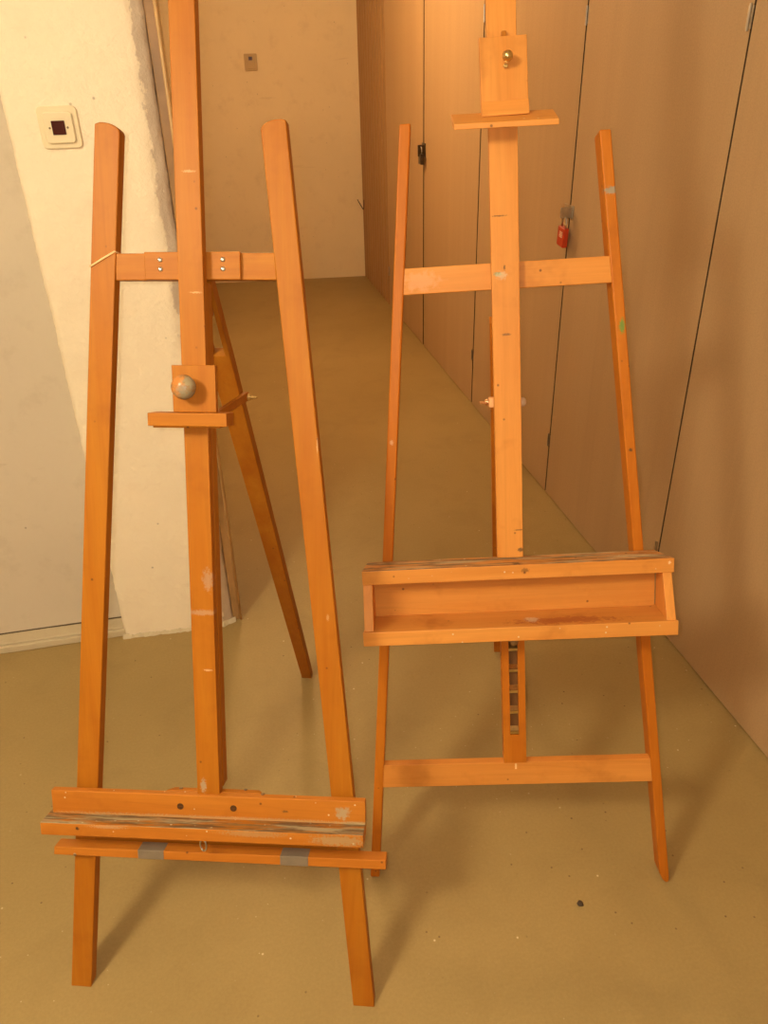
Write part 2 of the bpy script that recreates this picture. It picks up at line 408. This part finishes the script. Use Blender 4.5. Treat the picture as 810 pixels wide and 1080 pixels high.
# small switch on the back wall
def backy(x): return 6.405+(x+.6)*(6.202-6.405)/1.9
sb=bpy.data.objects.new('light_switch',None); C.objects.link(sb)
sb.location=(.4335,backy(.4335)-.001,1.4735); sb.rotation_euler=(PI/2,0,-.107)
tag(sb,'small beige switch plate with tiny dark button on the far back wall','light switch','wall switches')
bm=bm_new(); add_prism(bm,rrect(.086,.102,.006),-.002,.010); link('plate',bm,M_PLATE2,sb,bevel=.002)
bm=bm_new(); add_prism(bm,rrect(.052,.078,.004),.010,.016); link('rocker',bm,M_PLATE2,sb,bevel=.002)
bm=bm_new(); add_box(bm,-.012,.012,.012,.032,.0155,.018); link('button',bm,M_REDLENS,sb)
SBROOT=sb
# bent black wire by the far corner
bm=bm_new(); add_tube(bm,[(LX-.040,6.214,.565),(LX-.035,6.20,.552),(LX-.008,6.185,.503),(LX-.004,6.183,.498),(LX-.001,6.178,.504),(LX+.001,6.17,.568)],.0032,8)
wk=link('wire_hook',bm,M_BLACK,smooth=True); tag(wk,'bent black wire hook in the far corner beside the boarded wall','hook')
# crumb on the floor
bm=bm_new(); bmesh.ops.create_icosphere(bm,subdivisions=2,radius=.0062)
for v in bm.verts:
    v.co*=1+.35*noise.noise(v.co*260); v.co.z*=.55; v.co.x*=1.1
zmin=min(v.co.z for v in bm.verts)
for v in bm.verts: v.co.z-=zmin
cr=link('floor_crumb',bm,M_CRUMB,smooth=True); cr.location=(.5675,.9016,0.0); tag(cr,'dark crumb lying alone on the floor before the right easel','crumb')

# ------------------------------------------------------------------ easels
def easel_empty(name, O, a, b, rho, label):
    u=Vector((math.cos(a),math.sin(a),0)); back=Vector((-math.sin(a),math.cos(a),0))
    v=back*math.sin(b)+Vector((0,0,math.cos(b))); w=u.cross(v)
    u2=u*math.cos(rho)+v*math.sin(rho); v2=-u*math.sin(rho)+v*math.cos(rho)
    o=bpy.data.objects.new(name,None); C.objects.link(o)
    o.matrix_world=Matrix(((u2.x,v2.x,w.x,O[0]),(u2.y,v2.y,w.y,O[1]),(u2.z,v2.z,w.z,O[2]),(0,0,0,1)))
    o.empty_display_size=.1
    tag(o,label,'easel','wooden painting easels')
    return o,(u2.z,v2.z,w.z)
def cut_floor(bm, g):
    """trim everything below the floor; g = world-z of the local axes"""
    n=Vector(g)
    r=bmesh.ops.bisect_plane(bm,geom=bm.verts[:]+bm.edges[:]+bm.faces[:],plane_co=(0,0,0),plane_no=-n,clear_outer=True)
    ed=[e for e in r['geom_cut'] if isinstance(e,bmesh.types.BMEdge)]
    if ed: bmesh.ops.contextual_create(bm,geom=ed)
def screw(parent, p, r=.0032, mat=None, d=(0,0,1), sub='screw'):
    bm=bm_new(); add_lathe(bm,p,d,[(r,-.001),(r,.0007),(r*.7,.0014),(r*.25,.0009)],12)
    return link(sub,bm,mat or M_SCREW,parent)
def wing_nut(parent, p, axis, s=1.0, mat=None):
    bm=bm_new(); d,s1,t1=basis(axis); p=Vector(p)
    add_lathe(bm,p,axis,[(.0062*s,0),(.0062*s,.002*s),(.0045*s,.007*s)],12)
    add_cyl(bm,p-d*.002,p+d*.016*s,.0024*s,8)
    for sg in (1,-1):
        q=[p+t1*sg*.003*s+d*.002*s, p+t1*sg*.012*s+d*.008*s, p+t1*sg*.012*s+d*.014*s, p+t1*sg*.006*s+d*.010*s]
        add_hex(bm,[x+s1*.0013*s for x in q]+[x-s1*.0013*s for x in q])
    return link('wing_nut',bm,mat or M_COPPER,parent,bevel=.0005)

WV=wood('beech_upright',1,1.0,grime=.05)
WU=wood('beech_crosswise',0,1.0,grime=.05)

# ---- left easel --------------------------------------------------
E,g=easel_empty('painting_easel',(-.15227,.88065,0),-.293838,.341628,.0,
   'left wooden easel with round paint smeared knob and grey taped lower bar')
wb,k,wl,LN=.2660,.09147,.0389,1.508
lspots=[((.205,.735,0),(.002,.005,.01),(.75,.5,.25),.3),((.190,1.02,0),(.001,.012,.01),(.8,.55,.3),.4)]
WLEG=wood('beech_left_easel_legs',1,.98,lspots,grime=.05)
for s in (-1,1):
    bm=bm_new()
    def cu(v): return s*(wb-k*v)
    h=wl/2
    top=[]
    # inner shoulder rounded off
    for q in range(0,8):
        t=q/7*PI/2
        top.append((cu(LN)+s*(h-.008) - s*(wl-.008)*math.sin(t), LN-.016*(1-math.cos(t))))
    poly=[(cu(-.05)+s*h,-.05),(cu(LN)+s*h,LN-.002)]+top+[(cu(-.05)-s*h,-.05)]
    add_prism(bm,poly,-.022,0); cut_floor(bm,g)
    link('leg',bm,WLEG,E,bevel=.0018)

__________

# WHAT IS ASKED
Without including any picture, repeat the data exactly.

# REPLY
Write part 2 of the bpy script that recreates this picture. It picks up at line 408. This part finishes the script. Use Blender 4.5. Treat the picture as 810 pixels wide and 1080 pixels high.
# small switch on the back wall
def backy(x): return 6.405+(x+.6)*(6.202-6.405)/1.9
sb=bpy.data.objects.new('light_switch',None); C.objects.link(sb)
sb.location=(.4335,backy(.4335)-.001,1.4735); sb.rotation_euler=(PI/2,0,-.107)
tag(sb,'small beige switch plate with tiny dark button on the far back wall','light switch','wall switches')
bm=bm_new(); add_prism(bm,rrect(.086,.102,.006),-.002,.010); link('plate',bm,M_PLATE2,sb,bevel=.002)
bm=bm_new(); add_prism(bm,rrect(.052,.078,.004),.010,.016); link('rocker',bm,M_PLATE2,sb,bevel=.002)
bm=bm_new(); add_box(bm,-.012,.012,.012,.032,.0155,.018); link('button',bm,M_REDLENS,sb)
SBROOT=sb
# bent black wire by the far corner
bm=bm_new(); add_tube(bm,[(LX-.040,6.214,.565),(LX-.035,6.20,.552),(LX-.008,6.185,.503),(LX-.004,6.183,.498),(LX-.001,6.178,.504),(LX+.001,6.17,.568)],.0032,8)
wk=link('wire_hook',bm,M_BLACK,smooth=True); tag(wk,'bent black wire hook in the far corner beside the boarded wall','hook')
# crumb on the floor
bm=bm_new(); bmesh.ops.create_icosphere(bm,subdivisions=2,radius=.0062)
for v in bm.verts:
    v.co*=1+.35*noise.noise(v.co*260); v.co.z*=.55; v.co.x*=1.1
zmin=min(v.co.z for v in bm.verts)
for v in bm.verts: v.co.z-=zmin
cr=link('floor_crumb',bm,M_CRUMB,smooth=True); cr.location=(.5675,.9016,0.0); tag(cr,'dark crumb lying alone on the floor before the right easel','crumb')

# ------------------------------------------------------------------ easels
def easel_empty(name, O, a, b, rho, label):
    u=Vector((math.cos(a),math.sin(a),0)); back=Vector((-math.sin(a),math.cos(a),0))
    v=back*math.sin(b)+Vector((0,0,math.cos(b))); w=u.cross(v)
    u2=u*math.cos(rho)+v*math.sin(rho); v2=-u*math.sin(rho)+v*math.cos(rho)
    o=bpy.data.objects.new(name,None); C.objects.link(o)
    o.matrix_world=Matrix(((u2.x,v2.x,w.x,O[0]),(u2.y,v2.y,w.y,O[1]),(u2.z,v2.z,w.z,O[2]),(0,0,0,1)))
    o.empty_display_size=.1
    tag(o,label,'easel','wooden painting easels')
    return o,(u2.z,v2.z,w.z)
def cut_floor(bm, g):
    """trim everything below the floor; g = world-z of the local axes"""
    n=Vector(g)
    r=bmesh.ops.bisect_plane(bm,geom=bm.verts[:]+bm.edges[:]+bm.faces[:],plane_co=(0,0,0),plane_no=-n,clear_outer=True)
    ed=[e for e in r['geom_cut'] if isinstance(e,bmesh.types.BMEdge)]
    if ed: bmesh.ops.contextual_create(bm,geom=ed)
def screw(parent, p, r=.0032, mat=None, d=(0,0,1), sub='screw'):
    bm=bm_new(); add_lathe(bm,p,d,[(r,-.001),(r,.0007),(r*.7,.0014),(r*.25,.0009)],12)
    return link(sub,bm,mat or M_SCREW,parent)
def wing_nut(parent, p, axis, s=1.0, mat=None):
    bm=bm_new(); d,s1,t1=basis(axis); p=Vector(p)
    add_lathe(bm,p,axis,[(.0062*s,0),(.0062*s,.002*s),(.0045*s,.007*s)],12)
    add_cyl(bm,p-d*.002,p+d*.016*s,.0024*s,8)
    for sg in (1,-1):
        q=[p+t1*sg*.003*s+d*.002*s, p+t1*sg*.012*s+d*.008*s, p+t1*sg*.012*s+d*.014*s, p+t1*sg*.006*s+d*.010*s]
        add_hex(bm,[x+s1*.0013*s for x in q]+[x-s1*.0013*s for x in q])
    return link('wing_nut',bm,mat or M_COPPER,parent,bevel=.0005)

WV=wood('beech_upright',1,1.0,grime=.05)
WU=wood('beech_crosswise',0,1.0,grime=.05)

# ---- left easel --------------------------------------------------
E,g=easel_empty('painting_easel',(-.15227,.88065,0),-.293838,.341628,.0,
   'left wooden easel with round paint smeared knob and grey taped lower bar')
wb,k,wl,LN=.2660,.09147,.0389,1.508
lspots=[((.205,.735,0),(.002,.005,.01),(.75,.5,.25),.3),((.190,1.02,0),(.001,.012,.01),(.8,.55,.3),.4)]
WLEG=wood('beech_left_easel_legs',1,.98,lspots,grime=.05)
for s in (-1,1):
    bm=bm_new()
    def cu(v): return s*(wb-k*v)
    h=wl/2
    top=[]
    # inner shoulder rounded off
    for q in range(0,8):
        t=q/7*PI/2
        top.append((cu(LN)+s*(h-.008) - s*(wl-.008)*math.sin(t), LN-.016*(1-math.cos(t))))
    poly=[(cu(-.05)+s*h,-.05),(cu(LN)+s*h,LN-.002)]+top+[(cu(-.05)-s*h,-.05)]
    add_prism(bm,poly,-.022,0); cut_floor(bm,g)
    link('leg',bm,WLEG,E,bevel=.0018)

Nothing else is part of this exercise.